Por que o banqueiro Henrique
Meirelles precisou fazer a distorção?
Era uma "conta de corretagem, para compra e venda de
ações na bolsa", ou conta comum "para pagar muitos fornecedores"?
Henrique Meirelles não sabe o
destino de uma transferência de
mais US$ 50 mil porque "tem
muitas despesas". Não é fácil
memorizar todos os pagamentos. Mas um pagamento de US$
50 mil não é, mesmo para alguém que se declara muito rico,
o mesmo que um pagamento de
US$ 100 ou US$ 200. Ainda mais
se o pagamento se deu em ocasião peculiar: 18 de outubro de
2002, exatos 15 dias depois da
eleição em que Henrique Meirelles se elegeu deputado federal
do PSDB por Goiás -sem precisar esfalfar-se em campanha,
apesar de alheio à vida goiana.
Bem, Henrique Meirelles esqueceu o que está constatado
como sua remessa pós-eleitoral
ao Brasil. Se for por redução de
memória, é deficiência preocupante em se tratando do presidente do Banco Central. Se não
for, não é preocupante: é escandaloso.
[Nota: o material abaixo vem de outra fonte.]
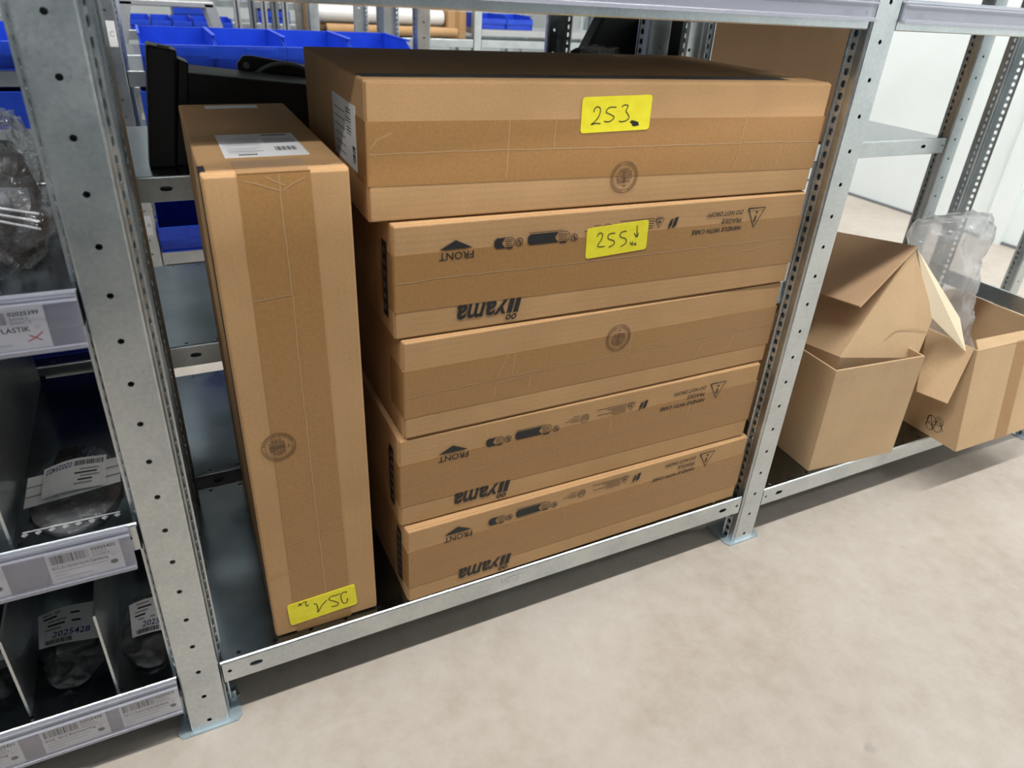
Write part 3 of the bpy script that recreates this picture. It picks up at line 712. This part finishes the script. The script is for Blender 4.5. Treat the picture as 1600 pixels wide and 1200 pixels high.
sticker(T, .0690, .0385, .0960, .0405, math.radians(2.4), [
    st(E5([(1000, 245), (945, 252), (916, 295), (920, 350), (950, 405), (1000, 408), (1022, 370), (1018, 335)])), st(E5([(985, 240), (1005, 250)]), .0018),
    st(E5([(905, 268), (830, 300), (760, 318), (725, 365), (800, 385), (878, 412), (855, 450), (765, 470)])),
    st(E5([(485, 435), (530, 440), (553, 500), (555, 555), (620, 450), (690, 375)])),
    st(E5([(320, 418), (372, 408), (365, 445), (385, 470), (410, 445)])), st(E5([(245, 475), (312, 430)])), st(E5([(256, 435), (300, 462)]))], None, '251, upside down')
mb = MB(); Fz = lambda u, v: (u, v, .6596)
mb.box(.030, .120, .072, .195, .6588, .6593, 0)
for q in range(4): mb.rect2(.036, .036+.03+.008*(q % 2), .090+.008*q, .0915+.008*q, Fz, 1 if q == 1 else 2)
mb.rect2(.045, .065, .080, .084, Fz, 1)
for q in range(9): mb.rect2(.088+.0009*q*3, .089+.0009*q*3+.0008*(q % 2), .098, .118, Fz, 1)
for q in range(5): mb.rect2(.034+.003*q, .074, .130+.009*q, .1325+.009*q, Fz, 2)
mb.rect2(.082, .112, .182, .188, Fz, 1); mb.rect2(.080, .116, .140, .165, Fz, 2)
tag(mb.build('shipping_label', [WHITE, INK, GREYL], T), 'white shipping label on top')
MB().box(.034, .106, .385, .41, .6588, .6593).build('rear_label', WHITE, T)
mb = MB(); mb.text('THIS CARTON IS MADE OF RECYCLED PAPER', .026, .132, .020, .0235, lambda u, v: (u, v, .6595), 0); mb.build('recycled_note', INKB, T)
mb = MB(); mb.box(-.0006, 0, .012, .030, .02, .648); mb.build('end_panel_print', INK, T)
mb = MB(); mb.box(-.0006, .006, .016, .040, .652, .6596); mb.build('corner_print', INK, T)

# ------------------------------------------------------------------ open boxes on the right
def open_box(name, label, loc, rz, w, d, h, th=0.004, top=(0, 0), m=CARDOLD, group=None):
    t = thing(name, label, 'box', loc, (0, 0, rz), group); sx, sy = top
    def wall(a, b, ax, bx): pass
    b = [(0, 0), (w, 0), (w, d), (0, d)]; tt = [(x+sx, y+sy) for x, y in b]
    mb = MB(); mb.box(0.001, w-0.001, 0.001, d-0.001, 0.0, 0.004)
    inn = lambda p, cx, cy: (p[0]+(th if p[0] < cx else -th), p[1]+(th if p[1] < cy else -th))
    nb = [inn(p, w/2, d/2) for p in b]; ntp = [inn(p, w/2+sx, d/2+sy) for p in tt]
    for i in range(4):
        j = (i+1) % 4
        mb.hexa([(*b[i], 0), (*b[j], 0), (*nb[j], 0.004), (*nb[i], 0.004)], [(*tt[i], h), (*tt[j], h), (*ntp[j], h), (*ntp[i], h)])
    mb.build('body', m, t, bevel=0.0012)
    return t
OB1 = open_box('open_carton', 'square open cardboard box on the right shelf beside the post, another carton stuffed inside', (1.152, 0.0135, ZB), math.radians(-4.7), 0.232, 0.30, 0.236, top=(-.006, .002), group='emptied cardboard boxes')
OB2 = thing('tipped_carton', 'crumpled brown carton tipped over inside the square open box, flaps up', 'box', (1.28, 0.15, 0.13), group='emptied cardboard boxes')
o = Vector((1.28, 0.15, 0.13)); Lc = lambda *p: [tuple(Vector(q)-o) for q in p]
R0 = Vector((1.388, .100, .543)); BLp = Vector((1.178, .038, .364)); BRp = Vector((1.405, .028, .327)); R1 = Vector((1.446, .048, .406))
dn = Vector((0.0, .02, -.16))
MB().sheet(Lc(BLp+dn, BRp+dn*.8, BRp, R1, R0, BLp), .004).build('front_wall', CARDOLD, OB2, bevel=.001)
bk = Vector((.02, .21, -.035))
MB().sheet(Lc(BLp+dn+Vector((.0, .004, 0)), BLp+Vector((0, .004, 0)), R0+Vector((0, .004, 0)), R0+bk, BLp+bk, BLp+bk*.8+dn), .004).build('side_wall', CARDOLD, OB2, bevel=.001)
MB().sheet(Lc((1.196, .044, .466), (1.386, .094, .549), (1.405, .300, .512), (1.209, .150, .449)), .004).build('top_flap', CARDB, OB2, bevel=.001)
MB().sheet(Lc((1.400, .103, .541), (1.434, .052, .409), (1.512, -.006, .337), (1.520, .036, .396)), .004).build('side_flap', CREAM, OB2, bevel=.001)
MB().sheet(Lc((1.395, .11, .54), (1.41, .29, .51), (1.38, .25, .24), (1.38, .06, .24)), .004).build('rear_wall', CARDOLD, OB2, bevel=.001)
mb = MB(); Fw = lambda u, v: tuple(BLp.lerp(BRp, u).lerp(R0.lerp(R1, u), v)+Vector((-.0006, -.0012, 0))-o)
mb.ribbon([(.42, .22), (.50, .36), (.62, .42), (.80, .52), (.97, .60)], .012, lambda a, b: Fw(a, b), 0); mb.build('crease', CARDB, OB2)

OB3 = open_box('open_carton', 'wide open cardboard box at the right shelf edge with a flap hanging down', (1.520, -0.060, ZB), math.radians(-.5), 0.300, 0.26, 0.226, top=(.012, .045), group='emptied cardboard boxes')
o3 = Vector((1.520, -.060, ZB)); L3 = lambda *p: [tuple(Vector(q)-o3) for q in p]
MB().sheet(L3((1.530, -.008, .344), (1.526, .100, .344), (1.437, .022, .242), (1.459, -.036, .240)), .004).build('hanging_flap', CARDOLD, OB3, bevel=.001)
MB().sheet(L3((1.536, -.016, .340), (1.836, -.018, .340), (1.836, .000, .352), (1.548, .004, .356)), .004).build('front_flap', CARDOLD, OB3, bevel=.001)
mb = MB()
mb.hexa([(.135, -.0004, .0), (.180, -.0004, .0), (.180, .002, .0), (.135, .002, .0)], [(.150, .0446, .226), (.195, .0446, .226), (.195, .047, .226), (.150, .047, .226)])
mb.build('tape', TAPE, OB3)
mb = MB(); S = lambda y, z: (-0.0007+.012*z/.226, y+.045*z/.226, z)
for cx, cz, r in ((.052, .030, .012), (.066, .038, .011), (.048, .044, .010), (.068, .024, .009)): mb.ring2(cx, cz, r-.0011, r, S, seg=18)
mb.ribbon([(.036, .026), (.05, .05), (.06, .02), (.07, .048), (.078, .022)], .0012, S)
tag(mb.build('stamp_print', INK, OB3), 'black scribbled round mark')

# milky plastic bag standing out of the right box
def bag_film(parent, rings, m, amp=0.012, seg=28, name='film', seed=0.0, closed_top=True, fq=1.0):
    mb = MB(); n0 = []; seg = seg*2
    K = len(rings)
    fine = []
    for i in range(K-1):
        for q in range(8):
            t = q/8; a, b = rings[i], rings[i+1]; fine.append(tuple(a[k]+(b[k]-a[k])*t for k in range(5)))
    fine.append(rings[-1])
    for (cx, cy2, cz, rx, ry) in fine:
        n0.append(len(mb.v))
        for k in range(seg):
            a = 2*math.pi*k/seg; p = Vector((cx+rx*math.cos(a), cy2+ry*math.sin(a), cz))
            nz = noise.noise_vector(p*14*fq+Vector((seed, 0, 0)))*amp*0.8
            rd = (abs(noise.noise(p*28*fq+Vector((seed, 5, 0))))-.2)*amp*1.6+(abs(noise.noise(p*60*fq+Vector((seed, 9, 1))))-.2)*amp*.7
            rad = Vector((math.cos(a)*.6, math.sin(a)*.6, .6)); p += nz-rad*rd; mb.v.append(tuple(p))
    for i in range(len(n0)-1):
        for k in range(seg):
            mb.f.append((n0[i]+k, n0[i]+(k+1) % seg, n0[i+1]+(k+1) % seg, n0[i+1]+k)); mb.m.append(0)
    if closed_top: mb.f.append(tuple(n0[-1]+k for k in range(seg))); mb.m.append(0)
    return mb.build(name, m, parent, smooth=True)
bag = thing('plastic_bag', 'crumpled milky plastic bag sticking up out of the wide open box', 'bag', (1.68, .13, .13))
bag_film(bag, [(.03, .0, .0, .07, .06), (.02, .0, .08, .065, .05), (-.01, .0, .17, .060, .045), (-.045, .01, .26, .060, .045), (-.075, .02, .34, .085, .05), (-.09, .03, .405, .125, .05), (-.085, .035, .44, .125, .022)], FILMM, amp=.014, seed=2)

# ------------------------------------------------------------------ things behind
bxr = thing('cardboard_box', 'large brown box with black printed ends on the rear shelf', 'box', (1.035, .462, .672))
MB().box(0, .52, 0, .36, 0, .245).build('body', CARDB, bxr, bevel=.003)
MB().box(0, .056, -.0006, 0, .002, .243).build('end_band', INK, bxr)
MB().box(-.0008, 0, .002, .358, .002, .243).build('end_band', INK, bxr)
mb = MB(); mb.box(.452, .52, -.0006, 0, .002, .243, 0)
F = lambda u, v: (.486-v, -.0009, u)
mb.text('MONITOR', .05, .20, -.012, .012, F, 1, bold=.02); mb.build('end_band', [INK, CARDB], bxr)

pn = thing('wrapped_panel', 'black plastic wrapped panel leaning on the rear shelf behind the post', 'panel', (.93, .60, .672))
MB().hexa([(-.13, 0, 0), (.16, 0, 0), (.16, .05, 0), (-.13, .05, 0)], [(.004, .02, .240), (.155, .02, .236), (.155, .06, .236), (.004, .06, .240)]).build('panel_body', BLACK, pn, bevel=.006)
MB().hexa([(-.15, -.03, 0), (.0, -.03, 0), (.0, .0, 0), (-.15, .0, 0)], [(-.085, -.02, .178), (-.02, -.02, .190), (-.02, 0, .190), (-.085, 0, .178)]).build('wrapped_corner', BLACK, pn, bevel=.01)
mb = MB(); 
bag_film(pn, [(-.03, -.028, .09, .045, .012), (-.03, -.03, .14, .05, .014), (-.03, -.03, .185, .045, .012)], FILM, amp=.008, seed=5, name='plastic_wrap')

br = thing('mounting_bracket', 'black metal display mounting bracket standing on the rear shelf', 'bracket', (.085, .53, .672))
MB().hexa([(-.034, -.03, 0), (.004, -.03, 0), (.004, .03, 0), (-.034, .03, 0)], [(-.009, -.03, .178), (.031, -.03, .170), (.031, .03, .170), (-.009, .03, .178)]).build('upright', BLACKM, br, bevel=.003)
MB().hexa([(.004, -.022, 0), (.02, -.022, 0), (.02, .03, 0), (.004, .03, 0)], [(.031, -.022, .158), (.045, -.022, .152), (.045, .03, .152), (.031, .03, .158)]).build('side_flange', BLACKM, br, bevel=.002)
MB().hexa([(.006, -.014, .1735), (.022, -.014, .1705), (.022, -.004, .1705), (.006, -.004, .1735)], [(.006, -.014, .1765), (.022, -.014, .1735), (.022, -.004, .1735), (.006, -.004, .1765)]).build('screw_plate', GREYM, br)
MB().hexa([(.02, -.02, .0), (.23, .0, .0), (.23, .05, .0), (.02, .05, .0)], [(.02, -.02, .140), (.23, .0, .118), (.23, .05, .124), (.02, .05, .146)]).build('arm', BLACKM, br, bevel=.003)
mb = MB(); n = 20
prof = [(.125, .03), (.125, .142), (.136, .154), (.150, .154), (.26, .136), (.26, .03)]
mb.prism(prof, 'y', .075, .085); mb.build('swivel_plate', BLACKM, br, bevel=.002)
arc = [(.20+.062*math.cos(a), .070, .098+.045*math.sin(a)) for a in [math.pi*(.05+.9*k/16) for k in range(17)]]
MB().tube(arc, .004, 8).build('arc_rail', GREYM, br, smooth=True)
MB().tube([(.139, .0735, .139), (.139, .0745, .139)], .0055, 12).build('screw_hole', GREYM, br)
MB().box(.155, .25, .055, .068, .105, .116).build('cross_bar', BLACKM, br, bevel=.002)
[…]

Ou normal, já que é um
caso no âmbito do "mercado financeiro". Tanto que o ministro
Antonio Palocci, em resposta à
sucessão de suspeitas e acusações contra o presidente do BC,
assegura que "Henrique Meirelles é o homem certo no lugar
certo". Não foi muito original,
mas suspeitas, acusações e escândalos não sugerem mais originalidade no atual governo.